The solar PV market in the United States, although buoyed recently by tax incentives, is still hampered by an assortment of inconsistent permitting requirements that adds to the cost of the systems and the time it takes to put one in place.

“In the U.S. there is a patchwork of incentives,” Gauntlett says. “Sometimes there are city incentives, state incentives, and federal incentives, all overlapping. Different jurisdictions have different permitting requirements. There is a patchwork of rules and regulations that is adding to the overly burdensome process.” This may change, however. As Gauntlett sees it, “The industry is really pushing toward a standardization of codes.”

In countries in which the path to solar power is less encumbered, ancillary costs sometimes drive the market. “In Germany, the most mature solar PV market, they are installing [distributed] systems for half the cost,” Gauntlett says. “The technology costs are more or less the same. It really comes down to the customer acquisition costs and the permitting costs. [Germany has] been able to make those decline. And that’s why we are optimistic in the U.S. market that we can continue to drive down those things as well.”

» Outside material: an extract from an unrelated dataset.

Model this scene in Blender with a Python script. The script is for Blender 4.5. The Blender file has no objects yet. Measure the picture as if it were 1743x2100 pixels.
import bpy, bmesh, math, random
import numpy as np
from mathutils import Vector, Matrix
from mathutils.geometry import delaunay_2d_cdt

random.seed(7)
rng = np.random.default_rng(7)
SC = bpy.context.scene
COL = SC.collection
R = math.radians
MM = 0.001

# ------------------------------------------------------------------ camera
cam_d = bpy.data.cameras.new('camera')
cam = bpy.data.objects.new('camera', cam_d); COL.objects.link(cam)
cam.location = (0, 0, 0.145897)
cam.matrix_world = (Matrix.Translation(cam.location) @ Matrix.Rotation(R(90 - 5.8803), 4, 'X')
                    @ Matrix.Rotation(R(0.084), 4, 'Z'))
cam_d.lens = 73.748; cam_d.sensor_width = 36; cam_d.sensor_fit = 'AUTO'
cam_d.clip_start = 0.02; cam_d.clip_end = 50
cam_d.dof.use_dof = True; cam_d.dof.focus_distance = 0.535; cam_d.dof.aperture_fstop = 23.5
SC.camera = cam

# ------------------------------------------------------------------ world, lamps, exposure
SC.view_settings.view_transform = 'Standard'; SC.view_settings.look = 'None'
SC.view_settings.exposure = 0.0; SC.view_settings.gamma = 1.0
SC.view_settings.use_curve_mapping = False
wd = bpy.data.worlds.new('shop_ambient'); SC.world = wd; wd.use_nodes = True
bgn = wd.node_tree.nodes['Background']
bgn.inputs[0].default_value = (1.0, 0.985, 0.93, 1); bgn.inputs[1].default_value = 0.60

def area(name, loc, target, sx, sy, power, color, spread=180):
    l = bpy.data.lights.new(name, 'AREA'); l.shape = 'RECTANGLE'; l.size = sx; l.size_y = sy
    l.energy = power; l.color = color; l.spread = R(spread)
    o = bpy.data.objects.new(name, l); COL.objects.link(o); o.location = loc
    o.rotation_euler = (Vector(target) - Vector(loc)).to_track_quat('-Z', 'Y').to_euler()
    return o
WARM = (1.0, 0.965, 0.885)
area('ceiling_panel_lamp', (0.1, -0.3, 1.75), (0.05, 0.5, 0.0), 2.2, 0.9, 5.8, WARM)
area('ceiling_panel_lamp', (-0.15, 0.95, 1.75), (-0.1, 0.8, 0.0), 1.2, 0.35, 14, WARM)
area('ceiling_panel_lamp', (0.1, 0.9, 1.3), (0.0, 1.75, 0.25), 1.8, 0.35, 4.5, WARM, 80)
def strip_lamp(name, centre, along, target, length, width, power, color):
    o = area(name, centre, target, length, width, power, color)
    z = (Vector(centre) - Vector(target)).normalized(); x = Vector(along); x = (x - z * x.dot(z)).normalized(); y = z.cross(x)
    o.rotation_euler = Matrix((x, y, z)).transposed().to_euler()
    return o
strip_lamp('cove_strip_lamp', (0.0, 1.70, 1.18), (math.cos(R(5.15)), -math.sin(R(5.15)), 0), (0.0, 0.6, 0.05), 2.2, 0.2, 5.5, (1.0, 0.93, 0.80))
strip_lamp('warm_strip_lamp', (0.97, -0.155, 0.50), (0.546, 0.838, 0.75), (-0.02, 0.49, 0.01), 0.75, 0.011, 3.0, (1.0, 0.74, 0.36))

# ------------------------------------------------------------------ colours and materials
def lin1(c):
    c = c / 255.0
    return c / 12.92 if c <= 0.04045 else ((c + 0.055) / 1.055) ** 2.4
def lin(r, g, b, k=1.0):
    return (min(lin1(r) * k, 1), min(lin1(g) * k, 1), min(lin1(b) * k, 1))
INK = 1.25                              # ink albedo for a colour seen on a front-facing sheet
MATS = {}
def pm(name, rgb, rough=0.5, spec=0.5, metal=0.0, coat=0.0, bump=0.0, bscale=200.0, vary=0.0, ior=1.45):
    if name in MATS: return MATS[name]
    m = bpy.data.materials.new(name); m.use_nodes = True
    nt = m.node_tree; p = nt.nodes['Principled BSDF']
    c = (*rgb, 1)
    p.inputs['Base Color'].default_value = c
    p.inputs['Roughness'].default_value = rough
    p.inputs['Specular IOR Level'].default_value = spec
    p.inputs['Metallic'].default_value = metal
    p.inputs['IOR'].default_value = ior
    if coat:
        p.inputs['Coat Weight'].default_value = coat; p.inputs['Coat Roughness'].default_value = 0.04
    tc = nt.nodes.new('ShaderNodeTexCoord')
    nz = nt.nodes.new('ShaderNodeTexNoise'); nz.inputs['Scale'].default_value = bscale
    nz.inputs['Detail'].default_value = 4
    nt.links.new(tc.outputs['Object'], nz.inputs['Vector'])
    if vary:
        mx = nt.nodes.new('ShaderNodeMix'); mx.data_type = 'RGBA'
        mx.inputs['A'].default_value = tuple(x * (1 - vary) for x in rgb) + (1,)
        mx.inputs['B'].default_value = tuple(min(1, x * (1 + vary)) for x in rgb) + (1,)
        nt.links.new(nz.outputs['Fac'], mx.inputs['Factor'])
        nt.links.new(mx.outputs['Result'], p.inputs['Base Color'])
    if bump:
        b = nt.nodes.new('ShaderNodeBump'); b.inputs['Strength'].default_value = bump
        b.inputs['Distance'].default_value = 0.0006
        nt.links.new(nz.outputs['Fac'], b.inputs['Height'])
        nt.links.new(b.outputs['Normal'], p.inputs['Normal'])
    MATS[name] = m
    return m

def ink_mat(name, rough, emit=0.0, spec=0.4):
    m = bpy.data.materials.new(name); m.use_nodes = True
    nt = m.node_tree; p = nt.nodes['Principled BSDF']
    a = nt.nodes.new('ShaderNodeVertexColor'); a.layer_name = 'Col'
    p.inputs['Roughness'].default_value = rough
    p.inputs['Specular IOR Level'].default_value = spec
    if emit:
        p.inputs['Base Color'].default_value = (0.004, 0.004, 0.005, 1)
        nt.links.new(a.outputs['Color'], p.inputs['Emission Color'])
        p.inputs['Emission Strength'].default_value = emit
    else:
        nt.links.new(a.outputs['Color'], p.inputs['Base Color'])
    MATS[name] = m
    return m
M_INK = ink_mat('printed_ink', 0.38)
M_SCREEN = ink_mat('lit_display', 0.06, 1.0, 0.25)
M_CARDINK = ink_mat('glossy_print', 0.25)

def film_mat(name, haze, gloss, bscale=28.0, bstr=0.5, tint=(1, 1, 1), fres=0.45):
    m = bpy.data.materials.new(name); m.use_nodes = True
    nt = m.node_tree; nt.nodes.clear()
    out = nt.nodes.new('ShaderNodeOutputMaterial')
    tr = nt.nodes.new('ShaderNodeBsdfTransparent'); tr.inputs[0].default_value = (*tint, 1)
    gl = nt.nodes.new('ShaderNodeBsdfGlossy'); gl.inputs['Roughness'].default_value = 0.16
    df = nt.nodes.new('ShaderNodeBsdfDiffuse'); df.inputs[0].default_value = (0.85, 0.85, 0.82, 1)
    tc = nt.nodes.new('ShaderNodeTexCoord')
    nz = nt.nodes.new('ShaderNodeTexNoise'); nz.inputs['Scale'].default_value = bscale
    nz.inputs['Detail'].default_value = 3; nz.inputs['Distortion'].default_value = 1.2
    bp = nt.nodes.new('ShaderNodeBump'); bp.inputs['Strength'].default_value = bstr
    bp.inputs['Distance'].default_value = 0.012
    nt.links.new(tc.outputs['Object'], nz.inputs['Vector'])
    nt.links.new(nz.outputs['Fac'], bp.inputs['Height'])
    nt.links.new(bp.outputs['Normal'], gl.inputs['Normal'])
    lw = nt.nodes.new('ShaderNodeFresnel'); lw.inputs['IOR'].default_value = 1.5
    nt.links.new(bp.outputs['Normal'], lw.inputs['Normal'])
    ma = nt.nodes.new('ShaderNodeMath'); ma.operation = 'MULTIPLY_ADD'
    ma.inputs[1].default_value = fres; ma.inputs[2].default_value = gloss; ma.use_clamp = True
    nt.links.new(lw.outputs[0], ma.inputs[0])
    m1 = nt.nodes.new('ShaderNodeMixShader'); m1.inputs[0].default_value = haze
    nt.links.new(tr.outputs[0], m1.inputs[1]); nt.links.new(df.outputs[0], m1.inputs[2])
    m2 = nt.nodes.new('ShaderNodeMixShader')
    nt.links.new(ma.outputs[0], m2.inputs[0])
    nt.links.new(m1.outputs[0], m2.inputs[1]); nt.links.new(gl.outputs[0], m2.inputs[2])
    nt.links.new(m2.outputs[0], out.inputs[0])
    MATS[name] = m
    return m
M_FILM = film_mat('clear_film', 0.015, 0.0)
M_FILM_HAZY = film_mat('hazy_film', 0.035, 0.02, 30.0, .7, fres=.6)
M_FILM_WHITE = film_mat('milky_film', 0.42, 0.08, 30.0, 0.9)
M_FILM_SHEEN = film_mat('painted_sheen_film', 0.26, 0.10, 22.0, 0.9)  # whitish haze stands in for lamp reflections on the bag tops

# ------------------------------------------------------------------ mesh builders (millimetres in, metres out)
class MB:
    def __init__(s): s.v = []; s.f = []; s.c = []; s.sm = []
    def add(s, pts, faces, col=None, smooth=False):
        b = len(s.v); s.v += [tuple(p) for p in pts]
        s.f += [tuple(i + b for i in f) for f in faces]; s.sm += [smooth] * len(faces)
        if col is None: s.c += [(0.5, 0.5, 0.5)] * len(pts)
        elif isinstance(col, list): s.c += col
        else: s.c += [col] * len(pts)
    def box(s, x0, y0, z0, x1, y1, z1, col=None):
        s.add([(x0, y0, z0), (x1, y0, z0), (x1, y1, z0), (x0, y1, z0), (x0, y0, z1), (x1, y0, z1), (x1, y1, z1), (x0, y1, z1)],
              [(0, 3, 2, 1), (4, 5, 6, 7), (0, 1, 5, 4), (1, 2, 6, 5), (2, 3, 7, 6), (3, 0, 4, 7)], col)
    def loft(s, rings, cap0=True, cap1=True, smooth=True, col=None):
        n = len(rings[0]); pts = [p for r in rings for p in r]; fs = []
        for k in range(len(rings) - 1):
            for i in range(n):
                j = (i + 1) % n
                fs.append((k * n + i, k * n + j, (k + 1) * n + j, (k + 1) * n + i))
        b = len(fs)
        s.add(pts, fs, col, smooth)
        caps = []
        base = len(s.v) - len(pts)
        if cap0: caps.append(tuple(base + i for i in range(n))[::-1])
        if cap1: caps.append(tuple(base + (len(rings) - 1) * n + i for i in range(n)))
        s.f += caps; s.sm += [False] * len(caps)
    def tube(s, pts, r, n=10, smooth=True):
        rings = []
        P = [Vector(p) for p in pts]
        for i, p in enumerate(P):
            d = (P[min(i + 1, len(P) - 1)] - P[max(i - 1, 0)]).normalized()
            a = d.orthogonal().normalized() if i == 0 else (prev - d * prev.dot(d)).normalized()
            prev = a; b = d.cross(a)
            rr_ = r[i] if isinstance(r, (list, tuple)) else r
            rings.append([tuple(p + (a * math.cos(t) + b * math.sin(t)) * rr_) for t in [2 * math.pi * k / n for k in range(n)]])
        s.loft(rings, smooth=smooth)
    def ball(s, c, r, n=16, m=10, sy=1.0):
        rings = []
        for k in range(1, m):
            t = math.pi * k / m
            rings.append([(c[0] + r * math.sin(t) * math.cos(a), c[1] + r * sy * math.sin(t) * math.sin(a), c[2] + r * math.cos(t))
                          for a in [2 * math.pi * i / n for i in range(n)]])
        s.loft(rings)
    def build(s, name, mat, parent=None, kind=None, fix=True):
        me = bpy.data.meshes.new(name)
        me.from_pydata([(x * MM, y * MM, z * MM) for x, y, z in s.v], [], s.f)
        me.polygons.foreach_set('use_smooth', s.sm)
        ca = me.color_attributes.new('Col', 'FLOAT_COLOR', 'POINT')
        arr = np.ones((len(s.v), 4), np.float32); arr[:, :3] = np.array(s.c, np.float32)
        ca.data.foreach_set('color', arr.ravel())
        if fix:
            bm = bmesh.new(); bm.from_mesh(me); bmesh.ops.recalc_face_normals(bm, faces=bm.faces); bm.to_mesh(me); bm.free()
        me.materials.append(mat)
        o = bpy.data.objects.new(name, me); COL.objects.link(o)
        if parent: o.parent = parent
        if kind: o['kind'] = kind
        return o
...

Industry analysts see 2017 as a key date in the U.S. solar PV market, for that is when the federal solar investment tax credit will be reduced from 30 percent to 10 percent. The key question is whether price declines by then will offset the loss of that incentive. With the prices of the panels themselves down, the report suggests that future cost reductions for solar PV systems will derive largely from other elements, including such equipment as the inverters, racking, and cabling that accompany the systems. But there will also need to be significant cost reductions in attracting new customers, carrying out inspections, obtaining permits, and connecting the systems to the grids.

Gauntlett anticipates a pause in the market, along with a short-lived drop in installations, when the investment tax credit expires, but he also expects that the market will quickly rebound and continue its strong growth to 2020.